Nesse aspecto, o sufismo é posto como uma alternativa ao fundamentalismo, sobretudo nas localidades nas quais os conflitos entre fundamentalistas e sufis ainda são bastante prevalecentes. Em muitas regiões da Ásia e da África muitos grupos sufis ainda são perseguidos, submetidos à inúmeros tipos de violência e martirizados em público, isso ocorre frequentemente devido ao fato dos sufis serem céticos a questão da obrigatoriedade externa e ao seguimento à um determinado líder.
Cabe ressaltar, por sua vez que, mesmo dentro da doutrina sufi, a observância das leis da sharia é obrigatória, pelo menos em um estágio inicial, no entanto a “Sharia para eles é a lei do mundo fenomênico, do visível, enquanto que o sufismo prevalece a entrada em um “mundo oculto”, muito mais complexo”. Desse modo, os sufis interpretam os preceitos do Alcorão de uma forma muito mais flexível, quando comparado às demais doutrinas islâmicas.
Os pilares mais importantes para o sufismo é o ensino místico para o convívio em um Estado secular, acima de tudo, além do conceito de unidade, em contrapartida à superioridade de tratamento entre a vasta comunidade muçulmana espalhada pelo globo. Nesse modo, o sufismo é conhecido pela implementação da tolerância religiosa interna e inclusive com relação às demais religiões existentes como o cristianismo, budismo e judaísmo.

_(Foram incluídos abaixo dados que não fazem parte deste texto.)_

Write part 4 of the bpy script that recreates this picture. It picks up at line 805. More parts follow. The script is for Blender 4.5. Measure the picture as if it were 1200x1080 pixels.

Ainda, de acordo com o mesmo artigo, foi na Índia que “Por séculos o sufismo foi observado e utilizado como uma tendência à espiritualidade muçulmana capaz de impedir a divisão dos povos por motivos religiosos, e evitando, assim, a hostilidade entre eles. No decurso da história indiana, o sufismo foi por diversas vezes exercido como um papel conciliador em um meio arbitrário, foi inclusive muito bem sucedido em construir “pontes” entre hindus e muçulmanos”.
Diante do sectarismo contemporâneo, muito presente no Oriente Médio e no Norte da África atualmente, o sufismo surge como uma alternativa conciliatória e pacifista. Porém, ainda muito distante em convencer e ser plenamente aceito em sociedades sob a vigência de regimes de caráter ditatoriais e ou totalitários como a Arábia Saudita, a qual ainda considera as práticas e as ideias do sufismo como uma heresia tão grave, passível de ser completamente banida do sistema educacional das chamadas madrassas (locais de aprendizagem no islã). O que fica, portanto, são os ensinamentos e o exemplo pelo qual o islã deve ser seguido, inspirado e exaltado, assim como a alma do príncipe no filme Baba Aziz.